As I said, Luther was not the first, there were others who had raised concerns in the centuries leading up to Luther’s stand.  One of those was the Waldensians.  They got their name from Peter Waldo (1140-1205 Anno Domini).  One of the things that characterized the Waldensians was their love for the Word of God.  They would make translations into their language and memorize large portions of it.  They would also make copies of portions of these Scriptures and give them away.  This may not seem that outlandish to us now, but in the time in which they lived it was illegal to do that.  The pope demanded that they stop reading or teaching the Scriptures in their language or face the penalty of death. 
 

They sent out missionaries who preached to the poor and would read from their French or Italian New Testaments.  These missionaries often went as peddlers selling various items.  When the customers asked if they had anything else to sell, they would say “yes, we have the most precious stone of all, the Word of God.”  And they would leave hand written portions of the Scripture with them.  If they were caught, the penalty would often be a fiery death.

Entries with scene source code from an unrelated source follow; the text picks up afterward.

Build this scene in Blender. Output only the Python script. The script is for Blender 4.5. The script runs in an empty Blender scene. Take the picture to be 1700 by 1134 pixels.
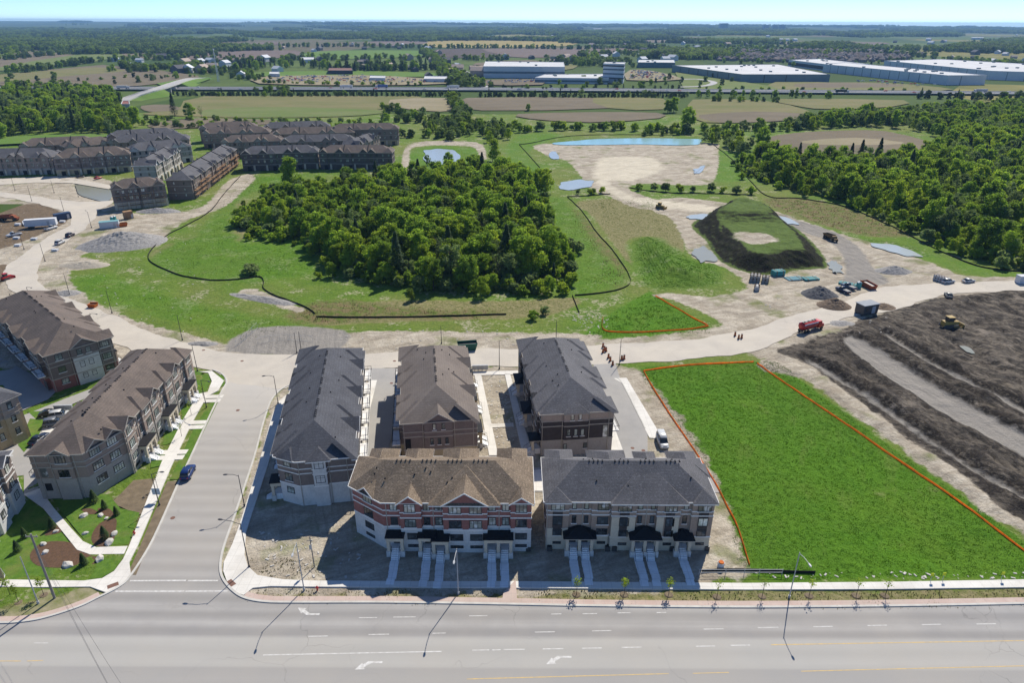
import bpy, bmesh, math, random
import numpy as np
from mathutils import Vector, Matrix, noise as mnoise
R = math.radians
random.seed(7)
SC = bpy.context.scene
COL = SC.collection

# ------------------------------------------------------------------ camera, sky, sun, exposure
FPX, CAM_H = 1133.0, 82.0
PITCH, ROLL = math.atan((567 - 36) / FPX), math.atan(7 / 1700)
cam_data = bpy.data.cameras.new('camera')
cam_data.sensor_width = 36.0
cam_data.lens = 36.0 * FPX / 1700.0
cam_data.clip_start, cam_data.clip_end = 1.0, 60000.0
camera = bpy.data.objects.new('camera', cam_data)
camera.location = (0, 0, CAM_H)
camera.rotation_euler = (Matrix.Rotation(math.pi / 2 - PITCH, 3, 'X') @ Matrix.Rotation(ROLL, 3, 'Z')).to_euler()
COL.objects.link(camera)
SC.camera = camera

SUN_TO = Vector((0.41, 0.87, 1.0)).normalized()          # towards the sun
SUN_EL = math.asin(SUN_TO.z)
world = bpy.data.worlds.new('World')
SC.world = world
world.use_nodes = True
wn = world.node_tree
sky = wn.nodes.new('ShaderNodeTexSky')
sky.sky_type = 'NISHITA'
sky.sun_disc = False
sky.sun_elevation = SUN_EL
sky.sun_rotation = math.atan2(SUN_TO.x, SUN_TO.y)
sky.altitude = 9600
sky.air_density, sky.dust_density, sky.ozone_density = 2.0, 0.2, 6.0
bg = wn.nodes['Background']
bg.inputs['Strength'].default_value = 0.114
wn.links.new(sky.outputs[0], bg.inputs[0])
sun_data = bpy.data.lights.new('sun', 'SUN')
sun_data.energy = 4.2
sun_data.angle = R(0.53)
sun_data.color = (1.0, 0.94, 0.835)
sun = bpy.data.objects.new('sun', sun_data)
sun.rotation_euler = SUN_TO.to_track_quat('Z', 'Y').to_euler()
sun.location = (60, 130, 200)
COL.objects.link(sun)
SC.view_settings.view_transform = 'Standard'
SC.view_settings.look = 'None'
SC.view_settings.exposure = 0.52
SC.view_settings.gamma = 1.0
SC.cycles.max_bounces = 6
SC.cycles.transparent_max_bounces = 12
SC.cycles.volume_bounces = 0

# ------------------------------------------------------------------ survey: where a sight line meets level ground
_f = np.array([0, math.cos(PITCH), -math.sin(PITCH)])
_u0 = np.cross([1., 0, 0], _f)
_r = np.array([1., 0, 0]) * math.cos(ROLL) + _u0 * math.sin(ROLL)
_u = -np.array([1., 0, 0]) * math.sin(ROLL) + _u0 * math.cos(ROLL)
def G(px, py, z=0.0):
    d = _f + _r * (px - 850) / FPX - _u * (py - 567) / FPX
    t = (z - CAM_H) / d[2]
    return (float(t * d[0]), float(t * d[1]))
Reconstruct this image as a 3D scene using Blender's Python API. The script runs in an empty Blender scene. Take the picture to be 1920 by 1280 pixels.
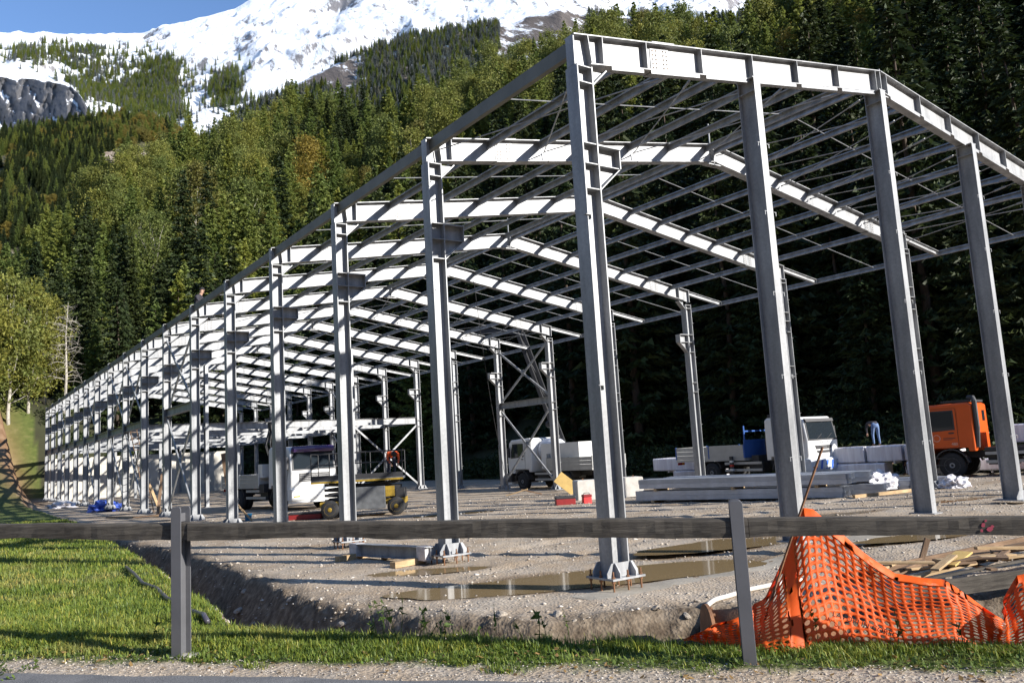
import bpy, bmesh, math, random
import numpy as np
from mathutils import Vector, Matrix, noise as mnoise

random.seed(7)
RNG = np.random.default_rng(11)
scene = bpy.context.scene
COL = scene.collection

# ------------------------------------------------------------------ camera
CAM = np.array([-8.367, -9.625, 1.973])
YAW, PITCH, ROLL = 0.6121, 0.1329, -0.0586
cam_data = bpy.data.cameras.new('camera')
cam_data.sensor_width = 36.0
cam_data.lens = 1543.9 / 1920 * 36.0
cam_data.clip_start = 0.05
cam_data.clip_end = 20000
cam = bpy.data.objects.new('camera', cam_data)
COL.objects.link(cam)
_f = Vector((math.sin(YAW) * math.cos(PITCH), math.cos(YAW) * math.cos(PITCH), math.sin(PITCH)))
_r = Vector((math.cos(YAW), -math.sin(YAW), 0))
_u = _r.cross(_f)
_r2 = math.cos(ROLL) * _r + math.sin(ROLL) * _u
_u2 = -math.sin(ROLL) * _r + math.cos(ROLL) * _u
_M = Matrix((_r2, _u2, -_f)).transposed().to_4x4()
_M.translation = Vector(CAM)
cam.matrix_world = _M
scene.camera = cam

# ------------------------------------------------------------------ light
SUN_TO = Vector((0.57, -1.0, 0.49)).normalized()          # towards the sun
SUN_EL = math.asin(SUN_TO.z)
SUN_AZ = math.atan2(SUN_TO.x, SUN_TO.y)
world = bpy.data.worlds.new('World')
scene.world = world
world.use_nodes = True
wn = world.node_tree
bg = wn.nodes['Background']
sky = wn.nodes.new('ShaderNodeTexSky')
sky.sky_type = 'NISHITA'
sky.sun_disc = False
sky.sun_elevation = SUN_EL
sky.sun_rotation = SUN_AZ
sky.altitude = 700
sky.air_density = 1.0
sky.dust_density = 0.3
sky.ozone_density = 1.5
bg.inputs['Strength'].default_value = 0.095
_hs = wn.nodes.new('ShaderNodeMix'); _hs.data_type = 'RGBA'; _hs.blend_type = 'MULTIPLY'
_hs.inputs[0].default_value = 1.0; _hs.inputs[7].default_value = (0.86, 1.0, 1.20, 1)
wn.links.new(sky.outputs[0], _hs.inputs[6])
wn.links.new(_hs.outputs[2], bg.inputs[0])
sun_data = bpy.data.lights.new('sun', 'SUN')
sun_data.energy = 4.5
sun_data.angle = math.radians(0.5)
sun_data.color = (1.0, 0.955, 0.89)
sun = bpy.data.objects.new('sun', sun_data)
COL.objects.link(sun)
sun.rotation_euler = SUN_TO.to_track_quat('Z', 'Y').to_euler()
scene.view_settings.view_transform = 'Standard'
scene.view_settings.look = 'None'
scene.view_settings.exposure = 1.0
scene.view_settings.gamma = 1.0
scene.view_settings.use_curve_mapping = False
scene.cycles.max_bounces = 4
scene.cycles.diffuse_bounces = 2
scene.cycles.glossy_bounces = 2
scene.cycles.transmission_bounces = 2
scene.cycles.transparent_max_bounces = 4

# ------------------------------------------------------------------ materials
MATS = {}
def nodemat(name):
    m = bpy.data.materials.new(name)
    m.use_nodes = True
    nt = m.node_tree
    return m, nt, nt.nodes['Principled BSDF']

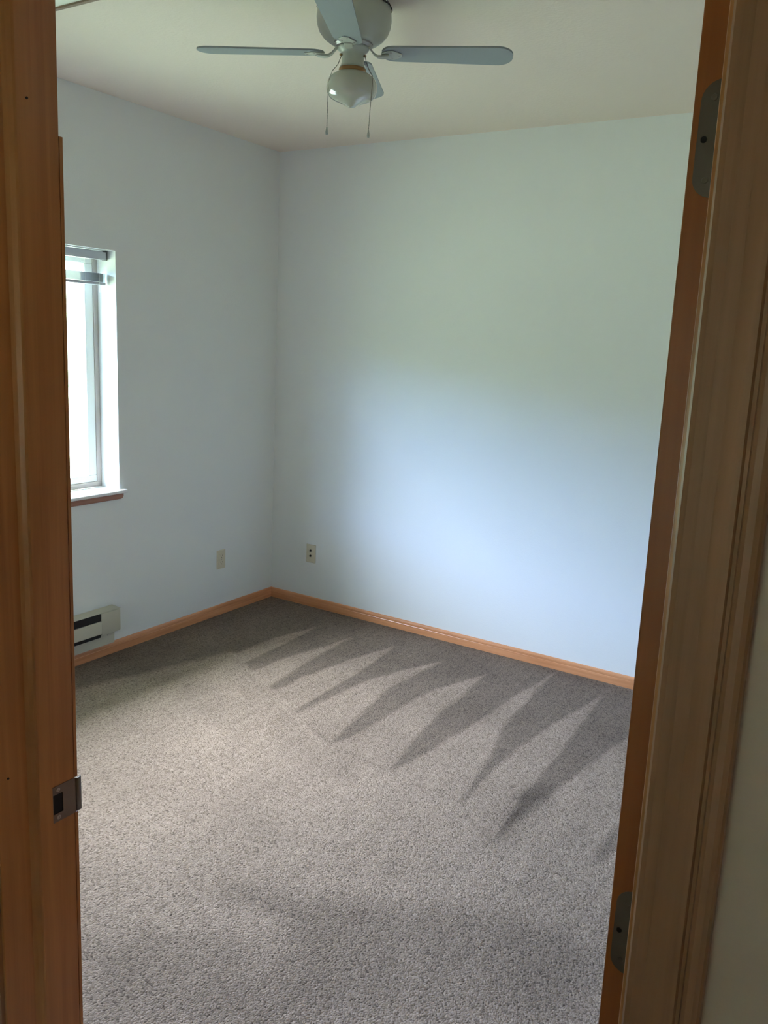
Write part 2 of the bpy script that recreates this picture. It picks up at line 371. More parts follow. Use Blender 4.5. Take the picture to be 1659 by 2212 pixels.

But it was not only the ministers who were at risk.  Whole communities were targeted.  In Grenoble, France in 1393, one hundred and fifty Waldensians were burned alive for their faith.  On Christmas Day in 1400 a whole village of Waldensians, including eighty children, were attacked in the Pragela Valley and killed.  In the spring of 1489 more than three thousand men, women, and children were killed in a great cave in the Valley of Loyse.
 

In the 1500’s the Waldensians began to hear of others who were looking to the

Scriptures as they were.  They sent a delegation to meet with several of the reformers in 1530. Both the reformers and the Waldensians rejoiced at how much agreement they had on the basic doctrines in the Word of God.  After years of isolation, they were now part of a rapidly growing church.  

May the Lord continue to raise up people who love the Scriptures like the Waldensians.